Logistics & Supply Chain

Container Spot Rates Reach 22-Month High as Demand Strengthens

Published: June 30, 2026
Author: HFT

Drewry index rises as trans-Pacific pricing strengthens while uncertainty in the Strait of Hormuz continues to influence global shipping.

Global container spot rates continued to rise last week, reaching their highest level in nearly 22 months as shipping lines maintained pricing discipline during the peak shipping season. Strong cargo frontloading ahead of expected U.S. tariff changes and constrained vessel capacity supported further gains, while ongoing uncertainty in the Strait of Hormuz remained a key factor for the global freight market.

According to supply chain analytics firm Drewry, its World Container Index increased 5% to $4,166 per 40-foot container in its June 25 assessment, marking the benchmark’s highest level since September 2024.

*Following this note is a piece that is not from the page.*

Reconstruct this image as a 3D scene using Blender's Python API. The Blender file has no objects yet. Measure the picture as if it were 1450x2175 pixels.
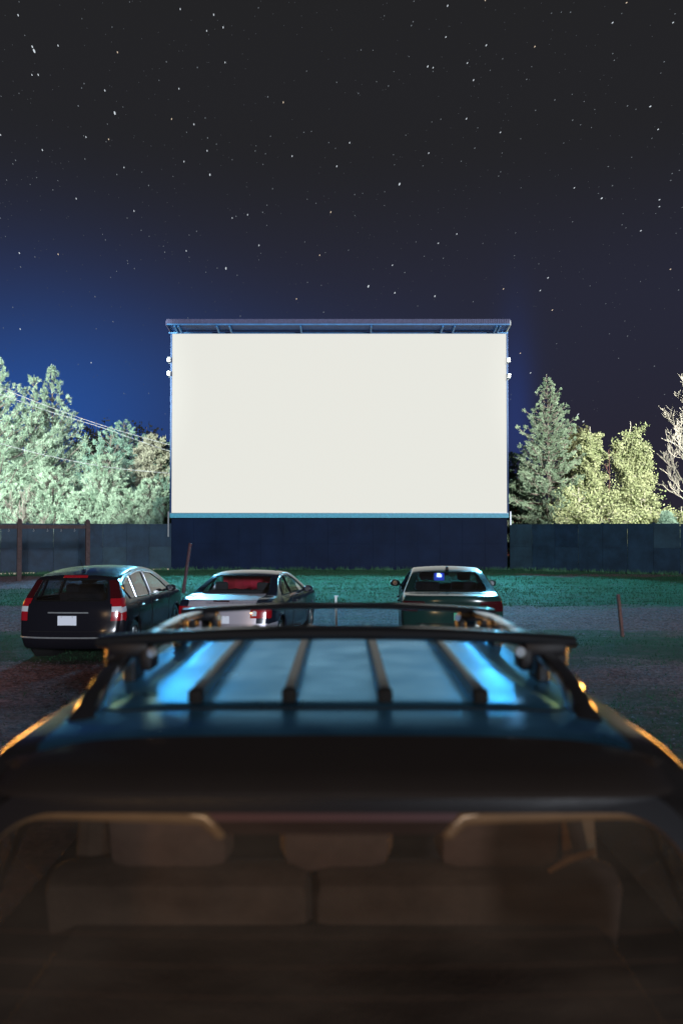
import bpy, bmesh, math, random
import numpy as np
from mathutils import Vector, Matrix
from mathutils.bvhtree import BVHTree
R = math.radians
rnd = random.Random(7)

# ------------------------------------------------------------ camera, sky, lights, exposure
scene = bpy.context.scene
C = scene.collection
CAM_Z, FPX, HOR = 2.15, 1692.0, 1125.0
cam = bpy.data.cameras.new('camera'); camo = bpy.data.objects.new('camera', cam); C.objects.link(camo)
camo.location = (0, 0, CAM_Z)
PITCH = math.atan((HOR - 1087.5) / FPX)
camo.rotation_euler = (R(90) + PITCH, 0, 0)
cam.sensor_fit = 'VERTICAL'; cam.sensor_height = 36; cam.sensor_width = 24; cam.lens = 28.0
cam.clip_start = 0.05; cam.clip_end = 3000
cam.dof.use_dof = True; cam.dof.focus_distance = 24.0; cam.dof.aperture_fstop = 2.4
scene.camera = camo
scene.render.engine = 'CYCLES'
scene.cycles.use_denoising = True
try: scene.cycles.denoiser = 'OPENIMAGEDENOISE'
except Exception: pass
scene.cycles.max_bounces = 8; scene.cycles.transparent_max_bounces = 12
scene.cycles.caustics_reflective = False; scene.cycles.caustics_refractive = False
scene.cycles.sample_clamp_indirect = 6
scene.view_settings.view_transform = 'Standard'; scene.view_settings.look = 'None'
scene.view_settings.exposure = 0; scene.view_settings.gamma = 1
scene.view_settings.use_curve_mapping = False

def build_world():
    w = bpy.data.worlds.new('World'); scene.world = w; w.use_nodes = True
    nt = w.node_tree; nt.nodes.clear(); N = nt.nodes; L = nt.links
    out = N.new('ShaderNodeOutputWorld'); bg = N.new('ShaderNodeBackground'); L.new(bg.outputs[0], out.inputs[0])
    tc = N.new('ShaderNodeTexCoord'); sp = N.new('ShaderNodeSeparateXYZ'); L.new(tc.outputs['Generated'], sp.inputs[0])
    def m(op, a, b=None, c=None):
        n = N.new('ShaderNodeMath'); n.operation = op
        for i, v in enumerate((a, b, c)):
            if v is None: continue
            if isinstance(v, (int, float)): n.inputs[i].default_value = v
            else: L.new(v, n.inputs[i])
        return n.outputs[0]
    el = m('ARCSINE', sp.outputs[2]); az = m('ARCTAN2', sp.outputs[0], sp.outputs[1])   # radians, az 0 = ahead
    ramp = N.new('ShaderNodeValToRGB'); L.new(m('MULTIPLY', m('MAXIMUM', el, 0.0), 1 / 0.75), ramp.inputs[0])
    cr = ramp.color_ramp; cr.interpolation = 'EASE'
    cr.elements[0].position = 0; cr.elements[0].color = (.021, .019, .033, 1)
    cr.elements[1].position = 1; cr.elements[1].color = (.0165, .0165, .0165, 1)
    e = cr.elements.new(.35); e.color = (.0205, .0215, .038, 1)
    e = cr.elements.new(.62); e.color = (.0172, .0172, .020, 1)
    def glow(az0, el0, wa, we, col, last):
        da = m('DIVIDE', m('SUBTRACT', az, az0), wa); de = m('DIVIDE', m('SUBTRACT', el, el0), we)
        d2 = m('ADD', m('MULTIPLY', da, da), m('MULTIPLY', de, de))
        g = m('POWER', 2.718, m('MULTIPLY', d2, -1.0))
        v = N.new('ShaderNodeMix'); v.data_type = 'RGBA'; v.blend_type = 'ADD'; v.clamp_factor = False
        L.new(g, v.inputs[0]); L.new(last, v.inputs[6]); v.inputs[7].default_value = col
        return v.outputs[2]
    # light of the town and of the screen in the thin air, low on the left, and close round the screen
    c = glow(-.38, .10, .20, .15, (.000, .056, .265, 1), ramp.outputs[0])
    c = glow(-.12, .19, .24, .08, (.000, .009, .042, 1), c)
    c = glow(.215, .12, .022, .11, (.000, .014, .09, 1), c)
    L.new(c, bg.inputs[0]); bg.inputs[1].default_value = 1.0
build_world()

def aim(o, target):
    o.rotation_euler = (Vector(target) - o.location).to_track_quat('-Z', 'Y').to_euler()
def spot(name, loc, target, power, col, half, blend=.6, size=.25):
    l = bpy.data.lights.new(name, 'SPOT'); l.energy = power; l.color = col
    l.spot_size = R(half * 2); l.spot_blend = blend; l.shadow_soft_size = size
    o = bpy.data.objects.new(name, l); o.location = loc; aim(o, target); C.objects.link(o); return o
def lampa(name, loc, target, power, col, sx, sy):
    l = bpy.data.lights.new(name, 'AREA'); l.energy = power; l.color = col; l.shape = 'RECTANGLE'; l.size = sx; l.size_y = sy
    o = bpy.data.objects.new(name, l); o.location = loc; aim(o, target); C.objects.link(o); return o
# yard floodlights on the trees, sodium lamps out of view beside and behind the SUV
spot('flood_left', (-18, 21, 9), (-16.5, 49, 10), 165000, (.88, 1.0, .90), 23, .5)
spot('flood_right', (18, 21, 9), (16.5, 48, 10), 120000, (1.0, .99, .86), 23, .5)
for _i, (_x, _z) in enumerate(((-9.2, 11.1), (-9.2, 10.4), (9.0, 11.1), (9.0, 10.3))):   # the lit floodlights on the screen edges
    spot('field_flood', (_x, 41.9, _z), (_x * (.75, -.1)[_i % 2], 29.5 - 1.5 * (_i % 2), 0), 12500, (.16, .66, 1.0), 30, .6, .12)
# cool frontal fill added low behind the camera
cold_fill = bpy.data.lights.new('cold_fill', 'SUN'); cold_fill.energy = 2.3; cold_fill.angle = R(5); cold_fill.color = (.84, .90, 1.0)
mo = bpy.data.objects.new('cold_fill', cold_fill); C.objects.link(mo)
MEL, MAZ = R(9), R(20)
mo.rotation_euler = Vector((-math.sin(MAZ) * math.cos(MEL), math.cos(MAZ) * math.cos(MEL), -math.sin(MEL))).to_track_quat('-Z', 'Y').to_euler()
lampa('sodium_left', (-9.6, 15, 2.6), (-4, 14, .5), 34, (1.0, .42, .08), 1.3, .5)
lampa('sodium_right', (9.9, 15, 2.6), (4, 14, .5), 42, (1.0, .42, .08), 1.3, .5)
for _s, _p in ((-1, 42), (1, 36)):
    _o = lampa('row_light', (_s * 4.7, 9.0, 1.0), (_s * .6, 1.6, 1.75), _p, (1.0, .44, .08), 1.5, .9); _o.data.spread = R(55)
lampa('sodium_back', (-2.5, -8, 4.0), (0, 2, 1.3), 270, (1.0, .60, .28), .6, .4)

# ------------------------------------------------------------ helpers
def P(px, py, Y):
    """world point seen at photo pixel (px, py) at distance Y ahead of the camera"""
    dx = (px - 725) / FPX; dz = (1087.5 - py) / FPX
    c, s = math.cos(PITCH), math.sin(PITCH)
    fy = c - dz * s; fz = s + dz * c
    return Vector((dx * Y / fy, Y, CAM_Z + fz * Y / fy))

_mats = {}
def mat(name, col=(.5, .5, .5), rough=.5, metal=0., coat=0., emis=None, es=0., noise=0., nscale=8., spec=.5,
        bump=0., bscale=40., col2=None, transl=0., rnoise=0., alpha=None, coords='Object'):
    if name in _mats: return _mats[name]
    m = bpy.data.materials.new(name); m.use_nodes = True; nt = m.node_tree; N = nt.nodes; L = nt.links
    b = N['Principled BSDF']
    b.inputs['Base Color'].default_value = (*col, 1); b.inputs['Roughness'].default_value = rough
    b.inputs['Metallic'].default_value = metal; b.inputs['Coat Weight'].default_value = coat
    b.inputs['Coat Roughness'].default_value = .06
    b.inputs['Specular IOR Level'].default_value = spec
    if emis: b.inputs['Emission Color'].default_value = (*emis, 1); b.inputs['Emission Strength'].default_value = es
    tc = N.new('ShaderNodeTexCoord')
    if noise or col2 or rnoise:
        n = N.new('ShaderNodeTexNoise'); n.inputs['Scale'].default_value = nscale; n.inputs['Detail'].default_value = 6
        n.inputs['Roughness'].default_value = .62
        L.new(tc.outputs[coords], n.inputs['Vector'])
        if noise or col2:
            mx = N.new('ShaderNodeMix'); mx.data_type = 'RGBA'
            r = N.new('ShaderNodeMapRange'); L.new(n.outputs[0], r.inputs[0]); r.inputs[1].default_value = .32; r.inputs[2].default_value = .68
            L.new(r.outputs[0], mx.inputs[0])
            c2 = col2 or tuple(min(1, c * (1 + noise)) for c in col); c1 = col if col2 else tuple(c * (1 - noise) for c in col)
            mx.inputs[6].default_value = (*c1, 1); mx.inputs[7].default_value = (*c2, 1)
            L.new(mx.outputs[2], b.inputs['Base Color'])
        if rnoise:
            r = N.new('ShaderNodeMapRange'); L.new(n.outputs[0], r.inputs[0]); r.inputs[1].default_value = .3; r.inputs[2].default_value = .7
            r.inputs[3].default_value = max(.02, rough - rnoise); r.inputs[4].default_value = rough + rnoise
            L.new(r.outputs[0], b.inputs['Roughness'])
    if bump:
        n2 = N.new('ShaderNodeTexNoise'); n2.inputs['Scale'].default_value = bscale; n2.inputs['Detail'].default_value = 5
        L.new(tc.outputs[coords], n2.inputs['Vector'])
        bp = N.new('ShaderNodeBump'); bp.inputs['Strength'].default_value = bump; bp.inputs['Distance'].default_value = .02
        L.new(n2.outputs[0], bp.inputs['Height']); L.new(bp.outputs[0], b.inputs['Normal'])
    if transl:
        t = N.new('ShaderNodeBsdfTranslucent'); t.inputs[0].default_value = (*col, 1)
        ms = N.new('ShaderNodeMixShader'); ms.inputs[0].default_value = transl
        L.new(b.outputs[0], ms.inputs[1]); L.new(t.outputs[0], ms.inputs[2])
        L.new(ms.outputs[0], N['Material Output'].inputs[0])
    _mats[name] = m; return m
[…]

Trans-Pacific rates continue to climb

The increase was primarily driven by the trans-Pacific trade lanes, where shipping lines continue to benefit from cargo frontloading ahead of anticipated U.S. tariff changes.

Spot rates from Shanghai to New York increased 6% to $7,149 per 40-foot container, while rates from Shanghai to Los Angeles climbed 12% to $5,750.

Drewry reported that only four blank sailings have been announced for the current week, indicating continued capacity constraints. The company also noted that carriers are preparing additional general rate increases (GRIs) and peak season surcharges (PSS) for July, with spot rates expected to continue rising in the coming weeks.

Asia-Europe market remains stable

Freight pricing on Asia-Europe routes remained comparatively stable during the same period.

Rates from Shanghai to Rotterdam edged up 1% to $4,392 per 40-foot container, while rates from Shanghai to Genoa remained unchanged at $5,759.

Only three blank sailings have been announced for the Asia-Europe trade this week. Drewry stated that carriers continue to maintain firm pricing ahead of the July 1 bunker fuel adjustment, with CMA CGM announcing higher Freight All Kinds (FAK) rates and new peak season surcharges effective next month.

Strait of Hormuz remains a key uncertainty

Despite stronger freight markets, developments in the Strait of Hormuz continue to create uncertainty for carriers and importers.

According to NBC News, commercial shipping through the strategic waterway has gradually resumed following the recent U.S.-Iran interim agreement, although operations remain under heightened security measures. Shipping companies continue to navigate cautiously following attacks on merchant vessels and ongoing guidance from Iranian authorities regarding approved transit routes.

The situation became more uncertain after a merchant vessel was struck by a projectile near the Omani coast, prompting the International Maritime Organization (IMO) to temporarily suspend its voluntary evacuation programme for stranded vessels while reassessing safety conditions.

Many vessels continue to avoid the centre of the strait because of mine-related risks, instead travelling closer to Omani waters, resulting in longer and more complex voyages.

Although crude oil shipments through Hormuz have recovered to their highest levels since the Iran conflict began, analysts noted that overall vessel traffic remains below pre-conflict levels as carriers continue to monitor the stability of the current ceasefire framework.

For importers, the market remains influenced by strong seasonal shipping demand alongside continued geopolitical uncertainty in the Middle East. Drewry expects container spot rates to continue moving higher as carriers maintain pricing discipline ahead of July.